*** Recorded data
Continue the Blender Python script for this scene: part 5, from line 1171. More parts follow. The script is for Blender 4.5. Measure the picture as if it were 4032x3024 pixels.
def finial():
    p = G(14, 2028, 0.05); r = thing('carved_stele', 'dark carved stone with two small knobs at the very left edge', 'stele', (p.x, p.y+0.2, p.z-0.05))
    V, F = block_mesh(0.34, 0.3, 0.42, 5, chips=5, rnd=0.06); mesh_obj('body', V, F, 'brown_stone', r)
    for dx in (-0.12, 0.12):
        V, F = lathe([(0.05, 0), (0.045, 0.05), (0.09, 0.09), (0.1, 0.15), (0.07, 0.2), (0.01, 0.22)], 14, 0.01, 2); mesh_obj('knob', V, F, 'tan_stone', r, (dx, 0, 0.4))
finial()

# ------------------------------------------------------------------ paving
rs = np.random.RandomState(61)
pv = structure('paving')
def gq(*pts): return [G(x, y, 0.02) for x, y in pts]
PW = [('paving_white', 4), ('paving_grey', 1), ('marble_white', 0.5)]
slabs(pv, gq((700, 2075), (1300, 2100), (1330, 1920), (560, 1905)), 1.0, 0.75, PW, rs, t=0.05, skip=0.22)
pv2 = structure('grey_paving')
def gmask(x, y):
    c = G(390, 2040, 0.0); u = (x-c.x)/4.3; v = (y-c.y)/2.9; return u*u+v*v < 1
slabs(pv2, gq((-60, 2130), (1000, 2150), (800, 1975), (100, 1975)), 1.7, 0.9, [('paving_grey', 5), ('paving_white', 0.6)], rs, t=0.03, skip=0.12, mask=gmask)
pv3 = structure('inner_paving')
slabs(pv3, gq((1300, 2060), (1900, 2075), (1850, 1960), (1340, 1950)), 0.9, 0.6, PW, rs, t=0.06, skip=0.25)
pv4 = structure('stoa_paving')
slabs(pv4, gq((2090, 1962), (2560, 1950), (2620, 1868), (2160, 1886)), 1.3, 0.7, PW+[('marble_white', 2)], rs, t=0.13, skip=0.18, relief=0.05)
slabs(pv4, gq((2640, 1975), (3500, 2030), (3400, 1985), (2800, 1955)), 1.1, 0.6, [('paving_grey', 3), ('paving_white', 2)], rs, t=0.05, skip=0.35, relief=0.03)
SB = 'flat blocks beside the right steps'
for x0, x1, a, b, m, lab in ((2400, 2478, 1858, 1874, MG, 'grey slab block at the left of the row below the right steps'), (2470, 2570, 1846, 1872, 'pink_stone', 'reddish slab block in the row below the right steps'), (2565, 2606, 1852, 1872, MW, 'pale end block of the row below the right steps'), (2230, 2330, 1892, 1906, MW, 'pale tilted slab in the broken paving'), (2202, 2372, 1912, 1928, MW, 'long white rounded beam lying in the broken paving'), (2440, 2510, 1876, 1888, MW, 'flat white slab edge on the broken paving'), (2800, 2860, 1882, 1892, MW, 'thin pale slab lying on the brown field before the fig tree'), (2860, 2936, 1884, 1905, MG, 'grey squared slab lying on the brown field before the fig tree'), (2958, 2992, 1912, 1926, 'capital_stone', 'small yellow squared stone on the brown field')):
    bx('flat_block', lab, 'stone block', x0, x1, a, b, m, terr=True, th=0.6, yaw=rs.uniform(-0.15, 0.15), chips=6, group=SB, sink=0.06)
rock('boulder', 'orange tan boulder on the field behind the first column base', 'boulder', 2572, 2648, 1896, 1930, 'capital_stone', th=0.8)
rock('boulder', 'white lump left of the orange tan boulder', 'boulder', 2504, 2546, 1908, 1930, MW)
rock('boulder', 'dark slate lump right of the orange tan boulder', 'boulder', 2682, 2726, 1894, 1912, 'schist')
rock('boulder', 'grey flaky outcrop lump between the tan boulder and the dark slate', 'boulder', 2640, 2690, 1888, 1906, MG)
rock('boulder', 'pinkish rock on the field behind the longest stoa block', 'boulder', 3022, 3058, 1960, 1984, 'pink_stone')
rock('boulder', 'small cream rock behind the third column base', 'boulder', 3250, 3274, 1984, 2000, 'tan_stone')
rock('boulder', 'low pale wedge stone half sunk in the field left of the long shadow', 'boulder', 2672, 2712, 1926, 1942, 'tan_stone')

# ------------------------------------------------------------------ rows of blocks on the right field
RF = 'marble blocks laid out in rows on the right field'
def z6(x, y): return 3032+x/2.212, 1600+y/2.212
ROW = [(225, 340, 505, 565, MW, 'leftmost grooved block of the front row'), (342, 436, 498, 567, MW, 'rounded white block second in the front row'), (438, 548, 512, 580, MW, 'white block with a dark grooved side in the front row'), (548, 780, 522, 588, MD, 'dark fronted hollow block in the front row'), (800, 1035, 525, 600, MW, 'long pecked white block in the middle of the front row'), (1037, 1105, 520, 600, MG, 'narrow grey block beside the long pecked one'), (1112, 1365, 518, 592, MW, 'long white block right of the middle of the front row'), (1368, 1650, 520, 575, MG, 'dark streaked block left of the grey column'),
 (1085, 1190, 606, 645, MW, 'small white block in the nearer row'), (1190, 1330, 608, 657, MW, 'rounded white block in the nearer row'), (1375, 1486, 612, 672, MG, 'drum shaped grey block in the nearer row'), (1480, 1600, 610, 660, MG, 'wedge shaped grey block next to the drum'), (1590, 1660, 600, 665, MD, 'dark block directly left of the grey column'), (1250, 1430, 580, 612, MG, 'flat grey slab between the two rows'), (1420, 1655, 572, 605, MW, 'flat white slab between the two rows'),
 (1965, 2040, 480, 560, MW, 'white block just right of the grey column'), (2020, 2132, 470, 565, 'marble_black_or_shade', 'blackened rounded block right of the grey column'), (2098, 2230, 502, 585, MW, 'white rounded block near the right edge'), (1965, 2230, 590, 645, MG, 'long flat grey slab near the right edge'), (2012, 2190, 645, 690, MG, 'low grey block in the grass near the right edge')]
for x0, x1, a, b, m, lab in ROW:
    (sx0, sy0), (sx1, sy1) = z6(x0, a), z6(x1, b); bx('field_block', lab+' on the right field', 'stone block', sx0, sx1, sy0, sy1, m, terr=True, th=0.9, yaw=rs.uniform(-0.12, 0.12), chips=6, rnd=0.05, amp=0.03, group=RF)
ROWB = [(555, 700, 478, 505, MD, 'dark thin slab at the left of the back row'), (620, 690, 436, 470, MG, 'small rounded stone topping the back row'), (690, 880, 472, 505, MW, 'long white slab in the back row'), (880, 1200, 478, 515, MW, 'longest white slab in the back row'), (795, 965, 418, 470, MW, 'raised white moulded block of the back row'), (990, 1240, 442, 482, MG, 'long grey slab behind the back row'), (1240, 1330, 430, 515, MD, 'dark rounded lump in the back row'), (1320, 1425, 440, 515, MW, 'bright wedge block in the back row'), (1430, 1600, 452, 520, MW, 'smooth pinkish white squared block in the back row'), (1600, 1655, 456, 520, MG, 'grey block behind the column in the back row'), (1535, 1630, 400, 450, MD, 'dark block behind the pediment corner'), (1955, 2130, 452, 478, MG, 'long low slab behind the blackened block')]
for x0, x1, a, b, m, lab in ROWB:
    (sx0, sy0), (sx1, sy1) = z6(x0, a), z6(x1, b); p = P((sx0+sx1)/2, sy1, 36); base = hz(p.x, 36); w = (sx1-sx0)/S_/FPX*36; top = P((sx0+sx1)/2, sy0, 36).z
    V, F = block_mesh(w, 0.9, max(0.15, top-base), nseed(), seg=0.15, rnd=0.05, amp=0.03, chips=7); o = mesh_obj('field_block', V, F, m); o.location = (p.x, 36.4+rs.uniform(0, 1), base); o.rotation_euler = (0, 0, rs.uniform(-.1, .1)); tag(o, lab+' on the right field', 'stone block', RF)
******
## Aim of the task
Transcribe the whole listing exactly.

## Solution for this task
Continue the Blender Python script for this scene: part 5, from line 1171. More parts follow. The script is for Blender 4.5. Measure the picture as if it were 4032x3024 pixels.
def finial():
    p = G(14, 2028, 0.05); r = thing('carved_stele', 'dark carved stone with two small knobs at the very left edge', 'stele', (p.x, p.y+0.2, p.z-0.05))
    V, F = block_mesh(0.34, 0.3, 0.42, 5, chips=5, rnd=0.06); mesh_obj('body', V, F, 'brown_stone', r)
    for dx in (-0.12, 0.12):
        V, F = lathe([(0.05, 0), (0.045, 0.05), (0.09, 0.09), (0.1, 0.15), (0.07, 0.2), (0.01, 0.22)], 14, 0.01, 2); mesh_obj('knob', V, F, 'tan_stone', r, (dx, 0, 0.4))
finial()

# ------------------------------------------------------------------ paving
rs = np.random.RandomState(61)
pv = structure('paving')
def gq(*pts): return [G(x, y, 0.02) for x, y in pts]
PW = [('paving_white', 4), ('paving_grey', 1), ('marble_white', 0.5)]
slabs(pv, gq((700, 2075), (1300, 2100), (1330, 1920), (560, 1905)), 1.0, 0.75, PW, rs, t=0.05, skip=0.22)
pv2 = structure('grey_paving')
def gmask(x, y):
    c = G(390, 2040, 0.0); u = (x-c.x)/4.3; v = (y-c.y)/2.9; return u*u+v*v < 1
slabs(pv2, gq((-60, 2130), (1000, 2150), (800, 1975), (100, 1975)), 1.7, 0.9, [('paving_grey', 5), ('paving_white', 0.6)], rs, t=0.03, skip=0.12, mask=gmask)
pv3 = structure('inner_paving')
slabs(pv3, gq((1300, 2060), (1900, 2075), (1850, 1960), (1340, 1950)), 0.9, 0.6, PW, rs, t=0.06, skip=0.25)
pv4 = structure('stoa_paving')
slabs(pv4, gq((2090, 1962), (2560, 1950), (2620, 1868), (2160, 1886)), 1.3, 0.7, PW+[('marble_white', 2)], rs, t=0.13, skip=0.18, relief=0.05)
slabs(pv4, gq((2640, 1975), (3500, 2030), (3400, 1985), (2800, 1955)), 1.1, 0.6, [('paving_grey', 3), ('paving_white', 2)], rs, t=0.05, skip=0.35, relief=0.03)
SB = 'flat blocks beside the right steps'
for x0, x1, a, b, m, lab in ((2400, 2478, 1858, 1874, MG, 'grey slab block at the left of the row below the right steps'), (2470, 2570, 1846, 1872, 'pink_stone', 'reddish slab block in the row below the right steps'), (2565, 2606, 1852, 1872, MW, 'pale end block of the row below the right steps'), (2230, 2330, 1892, 1906, MW, 'pale tilted slab in the broken paving'), (2202, 2372, 1912, 1928, MW, 'long white rounded beam lying in the broken paving'), (2440, 2510, 1876, 1888, MW, 'flat white slab edge on the broken paving'), (2800, 2860, 1882, 1892, MW, 'thin pale slab lying on the brown field before the fig tree'), (2860, 2936, 1884, 1905, MG, 'grey squared slab lying on the brown field before the fig tree'), (2958, 2992, 1912, 1926, 'capital_stone', 'small yellow squared stone on the brown field')):
    bx('flat_block', lab, 'stone block', x0, x1, a, b, m, terr=True, th=0.6, yaw=rs.uniform(-0.15, 0.15), chips=6, group=SB, sink=0.06)
rock('boulder', 'orange tan boulder on the field behind the first column base', 'boulder', 2572, 2648, 1896, 1930, 'capital_stone', th=0.8)
rock('boulder', 'white lump left of the orange tan boulder', 'boulder', 2504, 2546, 1908, 1930, MW)
rock('boulder', 'dark slate lump right of the orange tan boulder', 'boulder', 2682, 2726, 1894, 1912, 'schist')
rock('boulder', 'grey flaky outcrop lump between the tan boulder and the dark slate', 'boulder', 2640, 2690, 1888, 1906, MG)
rock('boulder', 'pinkish rock on the field behind the longest stoa block', 'boulder', 3022, 3058, 1960, 1984, 'pink_stone')
rock('boulder', 'small cream rock behind the third column base', 'boulder', 3250, 3274, 1984, 2000, 'tan_stone')
rock('boulder', 'low pale wedge stone half sunk in the field left of the long shadow', 'boulder', 2672, 2712, 1926, 1942, 'tan_stone')

# ------------------------------------------------------------------ rows of blocks on the right field
RF = 'marble blocks laid out in rows on the right field'
def z6(x, y): return 3032+x/2.212, 1600+y/2.212
ROW = [(225, 340, 505, 565, MW, 'leftmost grooved block of the front row'), (342, 436, 498, 567, MW, 'rounded white block second in the front row'), (438, 548, 512, 580, MW, 'white block with a dark grooved side in the front row'), (548, 780, 522, 588, MD, 'dark fronted hollow block in the front row'), (800, 1035, 525, 600, MW, 'long pecked white block in the middle of the front row'), (1037, 1105, 520, 600, MG, 'narrow grey block beside the long pecked one'), (1112, 1365, 518, 592, MW, 'long white block right of the middle of the front row'), (1368, 1650, 520, 575, MG, 'dark streaked block left of the grey column'),
 (1085, 1190, 606, 645, MW, 'small white block in the nearer row'), (1190, 1330, 608, 657, MW, 'rounded white block in the nearer row'), (1375, 1486, 612, 672, MG, 'drum shaped grey block in the nearer row'), (1480, 1600, 610, 660, MG, 'wedge shaped grey block next to the drum'), (1590, 1660, 600, 665, MD, 'dark block directly left of the grey column'), (1250, 1430, 580, 612, MG, 'flat grey slab between the two rows'), (1420, 1655, 572, 605, MW, 'flat white slab between the two rows'),
 (1965, 2040, 480, 560, MW, 'white block just right of the grey column'), (2020, 2132, 470, 565, 'marble_black_or_shade', 'blackened rounded block right of the grey column'), (2098, 2230, 502, 585, MW, 'white rounded block near the right edge'), (1965, 2230, 590, 645, MG, 'long flat grey slab near the right edge'), (2012, 2190, 645, 690, MG, 'low grey block in the grass near the right edge')]
for x0, x1, a, b, m, lab in ROW:
    (sx0, sy0), (sx1, sy1) = z6(x0, a), z6(x1, b); bx('field_block', lab+' on the right field', 'stone block', sx0, sx1, sy0, sy1, m, terr=True, th=0.9, yaw=rs.uniform(-0.12, 0.12), chips=6, rnd=0.05, amp=0.03, group=RF)
ROWB = [(555, 700, 478, 505, MD, 'dark thin slab at the left of the back row'), (620, 690, 436, 470, MG, 'small rounded stone topping the back row'), (690, 880, 472, 505, MW, 'long white slab in the back row'), (880, 1200, 478, 515, MW, 'longest white slab in the back row'), (795, 965, 418, 470, MW, 'raised white moulded block of the back row'), (990, 1240, 442, 482, MG, 'long grey slab behind the back row'), (1240, 1330, 430, 515, MD, 'dark rounded lump in the back row'), (1320, 1425, 440, 515, MW, 'bright wedge block in the back row'), (1430, 1600, 452, 520, MW, 'smooth pinkish white squared block in the back row'), (1600, 1655, 456, 520, MG, 'grey block behind the column in the back row'), (1535, 1630, 400, 450, MD, 'dark block behind the pediment corner'), (1955, 2130, 452, 478, MG, 'long low slab behind the blackened block')]
for x0, x1, a, b, m, lab in ROWB:
    (sx0, sy0), (sx1, sy1) = z6(x0, a), z6(x1, b); p = P((sx0+sx1)/2, sy1, 36); base = hz(p.x, 36); w = (sx1-sx0)/S_/FPX*36; top = P((sx0+sx1)/2, sy0, 36).z
    V, F = block_mesh(w, 0.9, max(0.15, top-base), nseed(), seg=0.15, rnd=0.05, amp=0.03, chips=7); o = mesh_obj('field_block', V, F, m); o.location = (p.x, 36.4+rs.uniform(0, 1), base); o.rotation_euler = (0, 0, rs.uniform(-.1, .1)); tag(o, lab+' on the right field', 'stone block', RF)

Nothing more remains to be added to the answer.